Evaluation of GNSS Reflectometry Method for Sea Level Estimation in Indonesia Lisa A. Cahyaningtyas (a*), Dudy D. Wijaya (a), Bambang Setyadji (a), Ivonne M. Radjawane (b), Hansan Park (c), Rega Himawan (d)
(a) Geodesy and Geomatics Engineering, Institut Teknologi Bandung, Bandung 40132, Indonesia
(b) Oceanography, Institut Teknologi Bandung, Bandung 40132, Indonesia
(c) Marine Technology Cooperation Research Center - Cirebon Center, Cirebon 45611, Indonesia
(d) PT Wisesa Berkah Bumi, Jakarta 133220, Indonesia
Abstract
Over the last decade, GNSS reflectometry (GNSSR) has been developed as a technique for observing sea level height using data from GNSS satellite observations.
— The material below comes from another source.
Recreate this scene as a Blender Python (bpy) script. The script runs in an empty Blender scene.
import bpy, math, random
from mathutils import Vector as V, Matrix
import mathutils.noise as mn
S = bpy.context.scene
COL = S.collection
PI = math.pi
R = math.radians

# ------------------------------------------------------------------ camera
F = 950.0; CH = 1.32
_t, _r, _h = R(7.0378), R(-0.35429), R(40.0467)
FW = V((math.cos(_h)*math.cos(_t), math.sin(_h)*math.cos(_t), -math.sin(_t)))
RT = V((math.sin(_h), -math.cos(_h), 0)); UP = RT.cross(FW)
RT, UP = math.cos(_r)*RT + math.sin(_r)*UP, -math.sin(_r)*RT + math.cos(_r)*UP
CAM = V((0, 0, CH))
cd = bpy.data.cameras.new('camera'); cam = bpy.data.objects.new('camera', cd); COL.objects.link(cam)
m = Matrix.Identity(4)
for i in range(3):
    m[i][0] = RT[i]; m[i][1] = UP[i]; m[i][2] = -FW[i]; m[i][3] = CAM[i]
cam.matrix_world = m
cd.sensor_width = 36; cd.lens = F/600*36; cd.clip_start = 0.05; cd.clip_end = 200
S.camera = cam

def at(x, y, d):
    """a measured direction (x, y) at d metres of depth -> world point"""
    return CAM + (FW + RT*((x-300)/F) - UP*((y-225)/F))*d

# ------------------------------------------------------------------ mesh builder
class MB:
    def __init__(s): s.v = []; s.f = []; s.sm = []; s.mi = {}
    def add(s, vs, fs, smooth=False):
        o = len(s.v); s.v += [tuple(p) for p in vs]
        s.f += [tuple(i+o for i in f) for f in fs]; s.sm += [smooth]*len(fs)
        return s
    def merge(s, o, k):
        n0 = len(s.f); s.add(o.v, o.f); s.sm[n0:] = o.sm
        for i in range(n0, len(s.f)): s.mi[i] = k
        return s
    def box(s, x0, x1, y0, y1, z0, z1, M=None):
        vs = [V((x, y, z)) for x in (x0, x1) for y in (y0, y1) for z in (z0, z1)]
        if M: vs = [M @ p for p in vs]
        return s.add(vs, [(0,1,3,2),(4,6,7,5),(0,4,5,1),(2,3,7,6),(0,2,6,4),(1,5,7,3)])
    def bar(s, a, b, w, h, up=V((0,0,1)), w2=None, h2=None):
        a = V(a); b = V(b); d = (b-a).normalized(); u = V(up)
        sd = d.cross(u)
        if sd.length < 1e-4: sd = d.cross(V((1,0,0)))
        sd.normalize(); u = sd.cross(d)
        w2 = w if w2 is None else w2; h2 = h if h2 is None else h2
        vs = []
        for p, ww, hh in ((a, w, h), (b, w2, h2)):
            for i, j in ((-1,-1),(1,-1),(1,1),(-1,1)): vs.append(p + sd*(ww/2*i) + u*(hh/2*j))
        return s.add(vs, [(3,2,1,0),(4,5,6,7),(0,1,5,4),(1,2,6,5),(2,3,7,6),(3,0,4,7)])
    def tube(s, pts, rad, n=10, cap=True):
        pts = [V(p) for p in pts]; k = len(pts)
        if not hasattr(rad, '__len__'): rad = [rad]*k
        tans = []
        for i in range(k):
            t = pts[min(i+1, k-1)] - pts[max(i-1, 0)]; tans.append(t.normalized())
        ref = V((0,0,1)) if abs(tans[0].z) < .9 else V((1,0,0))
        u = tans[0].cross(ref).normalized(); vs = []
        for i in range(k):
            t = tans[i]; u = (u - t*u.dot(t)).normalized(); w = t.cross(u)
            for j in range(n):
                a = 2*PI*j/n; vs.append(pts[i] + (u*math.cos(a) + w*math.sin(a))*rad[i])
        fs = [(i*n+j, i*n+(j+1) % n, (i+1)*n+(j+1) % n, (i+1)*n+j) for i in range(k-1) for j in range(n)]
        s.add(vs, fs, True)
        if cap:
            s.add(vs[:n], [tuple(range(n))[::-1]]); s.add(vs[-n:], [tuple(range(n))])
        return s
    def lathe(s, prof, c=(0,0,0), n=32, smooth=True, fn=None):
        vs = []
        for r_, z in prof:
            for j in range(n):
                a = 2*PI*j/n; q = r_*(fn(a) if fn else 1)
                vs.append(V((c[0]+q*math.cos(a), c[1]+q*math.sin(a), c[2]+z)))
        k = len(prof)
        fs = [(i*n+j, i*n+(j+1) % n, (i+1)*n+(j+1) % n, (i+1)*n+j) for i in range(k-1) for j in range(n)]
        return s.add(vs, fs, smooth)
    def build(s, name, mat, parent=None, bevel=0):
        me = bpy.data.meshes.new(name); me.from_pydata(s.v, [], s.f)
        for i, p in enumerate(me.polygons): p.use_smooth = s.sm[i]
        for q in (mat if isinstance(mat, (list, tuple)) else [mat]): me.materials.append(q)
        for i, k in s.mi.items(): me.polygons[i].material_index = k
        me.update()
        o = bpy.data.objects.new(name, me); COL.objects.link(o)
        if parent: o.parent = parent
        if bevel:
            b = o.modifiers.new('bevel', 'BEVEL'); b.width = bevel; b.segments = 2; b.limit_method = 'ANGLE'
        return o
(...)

GNSSR estimates sea level height from the phase center antenna using the reflection of the extracted GNSS signal at sea level. With a large number of tidal stations equipped with GNSS antennas, GNSSR has the potential to be implemented in Indonesia. GNSSR observations can also cover sea surface areas tens to hundreds of kilometers away from where the antenna is located in coastal areas. Furthermore, the installation of a GNSS antenna at a safe height on land allows for the observation of sea levels during extreme conditions such as storms and cyclones. To employ GNSSR effectively, several factors must be considered, including signal-to-noise ratio (SNR) data analysis, data processing, filtering control variables, and increased frequency extraction. This study will focus on increasing temporal resolution by identifying the best control variables for each study area. This study used three months of GPS and GLONASS satellite SNR data from two stations, Barus and Morotai. The separated multipath data is then analyzed using the Lomb-Scargle Periodogram (LSP) based on its spectral frequency. The results of GNSSR sea surface height observations were validated using tide gauge data from both stations. Based on the test results, the RMSE values were 8.7 cm at the Barus station and 8.4 cm at the Morotai station. When GNSS-R results are compared to tide gauge data, they show a high correlation, with 0.955 at the Barus station and 0.982 at the Morotai station. Furthermore, the residual vector values from the comparison of the main tidal constants (K1, O1, S2, and M2) from tidal and GNSSR sensor data show relatively small values, namely less than 10 cm at both stations. Based on these findings, the GNSSR method can be used to complement tidal sensor data by applying proper quality control.